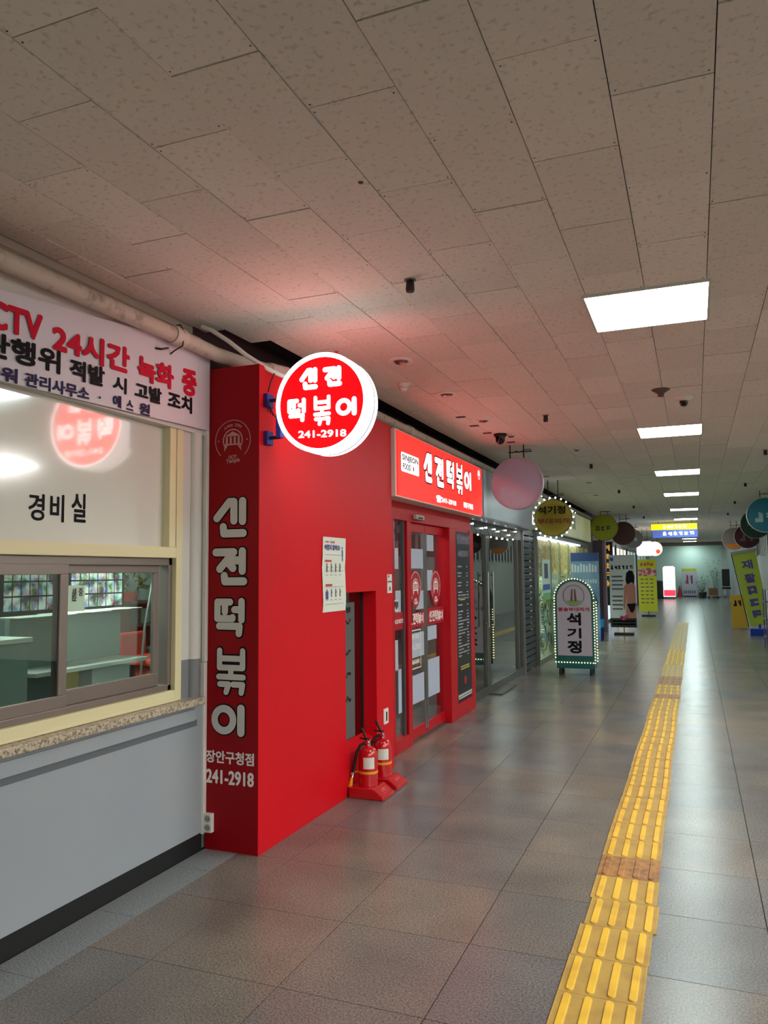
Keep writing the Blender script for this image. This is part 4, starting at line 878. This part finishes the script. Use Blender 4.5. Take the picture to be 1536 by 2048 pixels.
# blue banner, mauve post, vertical sign, bikini banner, yellow banner
def stand_banner(x0, x1, y, z0, z1, lab, m_face, name='banner_stand', side=0, back=0, foot=M_black, th=.012):
    t = thing(name, ((x0+x1)/2, y, 0), lab, 'banner')
    F_ = tilt(FY(y), ((x0+x1)/2, y, z0), side, back); w_ = (x1-x0)/2
    f = MB(); f.prism([(-w_,0),(w_,0),(w_,z1-z0),(-w_,z1-z0)], F_, -th/2, th/2); f = f.build('printed_sheet', m_face, t)
    b_ = MB().box((x0+x1)/2-w_*.75,(x0+x1)/2+w_*.75,y-.10,y+.16,0,.05); b_.tube([((x0+x1)/2,y+.05,.03),tuple(F_[0]+F_[2]*(z1-z0)*.98-F_[3]*.03)], .012, 8); b_.build('base', foot, t, bevel=.01)
    G = (F_[0]+F_[3]*(th/2+.0005), F_[1], F_[2], F_[3]); return t, f, G
t, f_, G = stand_banner(-2.33, -1.78, 16.0, .12, 1.91, 'blue standing banner with a dark mountain picture behind the arched sign', mat('banner_blue', srgb(70,112,160), .5, noise=(1.5, srgb(130,160,190), .35, .65)))
mb = MB(); rect(mb, G, -.27, .27, 1.62, 1.79); mb.build('top_band', mat('banner_navy', srgb(40,72,130), .5), f_)
mb = MB()
for i in range(9): rect(mb, G, -.26+.057*i, -.225+.057*i, 1.40, 1.57-.02*(i%3))
for i in range(10): rect(mb, G, -.25+.05*i, -.225+.05*i, 1.18, 1.26-.01*(i%2))
mb.build('print_marks', mat('pale_text', srgb(190,200,216), .5), f_, kind='stuff')
MB().prism([(-.20,.72),(-.15,.92),(-.03,1.0),(.04,1.10),(.12,1.02),(.2,.94),(.25,.80),(.22,.70)], G, 0, .001).build('mountain_print', mat('mountain', srgb(70,78,60), .6), f_)
t = thing('mauve_column', (-2.2,20.7,0), 'narrow mauve column between restaurant and next shop', 'column')
BX('shaft', mat('mauve', srgb(126,98,118), .45), t, -2.42, -2.12, 20.55, 20.85, 0, 2.32, bevel=.01); BX('dark_edge', mat('dark_plum', srgb(52,36,46), .5), t, -2.425, -2.19, 20.54, 20.55, 0, 2.32)
t = thing('wrapped_bundle', (-2.05,17.8,0), 'deep blue wrapped bundle with cyan patch behind the arched sign', 'bag')
MB().lathe([(.10,.0),(.14,.06),(.145,.35),(.11,.62),(.07,.78),(.05,.95)], (-2.05,17.8,0), n=16).build('sack', mat('deep_blue', srgb(16,24,110), .5), t, smooth=True)
MB().lathe([(.147,.30),(.15,.42),(.146,.48)], (-2.05,17.8,0), n=16).build('cyan_band', mat('cyan', srgb(30,140,200), .5), t, smooth=True)
t = thing('vertical_sign', (-2.2,22,.6), 'dark teal vertical sign with orange characters', 'sign')
f_ = BX('board', mat('dark_teal', srgb(40,58,66), .5), t, -2.448, -2.07, 22.0, 22.1, .6, 2.33)
M_or = mat('orange_text', srgb(226,160,60), .5, emit=srgb(226,160,60), power=.5)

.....

◆ **PROMPT**:
Reproduce every line above as written, skipping pictures.

◆ **TASK SOLUTION**:
Keep writing the Blender script for this image. This is part 4, starting at line 878. This part finishes the script. Use Blender 4.5. Take the picture to be 1536 by 2048 pixels.
# blue banner, mauve post, vertical sign, bikini banner, yellow banner
def stand_banner(x0, x1, y, z0, z1, lab, m_face, name='banner_stand', side=0, back=0, foot=M_black, th=.012):
    t = thing(name, ((x0+x1)/2, y, 0), lab, 'banner')
    F_ = tilt(FY(y), ((x0+x1)/2, y, z0), side, back); w_ = (x1-x0)/2
    f = MB(); f.prism([(-w_,0),(w_,0),(w_,z1-z0),(-w_,z1-z0)], F_, -th/2, th/2); f = f.build('printed_sheet', m_face, t)
    b_ = MB().box((x0+x1)/2-w_*.75,(x0+x1)/2+w_*.75,y-.10,y+.16,0,.05); b_.tube([((x0+x1)/2,y+.05,.03),tuple(F_[0]+F_[2]*(z1-z0)*.98-F_[3]*.03)], .012, 8); b_.build('base', foot, t, bevel=.01)
    G = (F_[0]+F_[3]*(th/2+.0005), F_[1], F_[2], F_[3]); return t, f, G
t, f_, G = stand_banner(-2.33, -1.78, 16.0, .12, 1.91, 'blue standing banner with a dark mountain picture behind the arched sign', mat('banner_blue', srgb(70,112,160), .5, noise=(1.5, srgb(130,160,190), .35, .65)))
mb = MB(); rect(mb, G, -.27, .27, 1.62, 1.79); mb.build('top_band', mat('banner_navy', srgb(40,72,130), .5), f_)
mb = MB()
for i in range(9): rect(mb, G, -.26+.057*i, -.225+.057*i, 1.40, 1.57-.02*(i%3))
for i in range(10): rect(mb, G, -.25+.05*i, -.225+.05*i, 1.18, 1.26-.01*(i%2))
mb.build('print_marks', mat('pale_text', srgb(190,200,216), .5), f_, kind='stuff')
MB().prism([(-.20,.72),(-.15,.92),(-.03,1.0),(.04,1.10),(.12,1.02),(.2,.94),(.25,.80),(.22,.70)], G, 0, .001).build('mountain_print', mat('mountain', srgb(70,78,60), .6), f_)
t = thing('mauve_column', (-2.2,20.7,0), 'narrow mauve column between restaurant and next shop', 'column')
BX('shaft', mat('mauve', srgb(126,98,118), .45), t, -2.42, -2.12, 20.55, 20.85, 0, 2.32, bevel=.01); BX('dark_edge', mat('dark_plum', srgb(52,36,46), .5), t, -2.425, -2.19, 20.54, 20.55, 0, 2.32)
t = thing('wrapped_bundle', (-2.05,17.8,0), 'deep blue wrapped bundle with cyan patch behind the arched sign', 'bag')
MB().lathe([(.10,.0),(.14,.06),(.145,.35),(.11,.62),(.07,.78),(.05,.95)], (-2.05,17.8,0), n=16).build('sack', mat('deep_blue', srgb(16,24,110), .5), t, smooth=True)
MB().lathe([(.147,.30),(.15,.42),(.146,.48)], (-2.05,17.8,0), n=16).build('cyan_band', mat('cyan', srgb(30,140,200), .5), t, smooth=True)
t = thing('vertical_sign', (-2.2,22,.6), 'dark teal vertical sign with orange characters', 'sign')
f_ = BX('board', mat('dark_teal', srgb(40,58,66), .5), t, -2.448, -2.07, 22.0, 22.1, .6, 2.33)
M_or = mat('orange_text', srgb(226,160,60), .5, emit=srgb(226,160,60), power=.5)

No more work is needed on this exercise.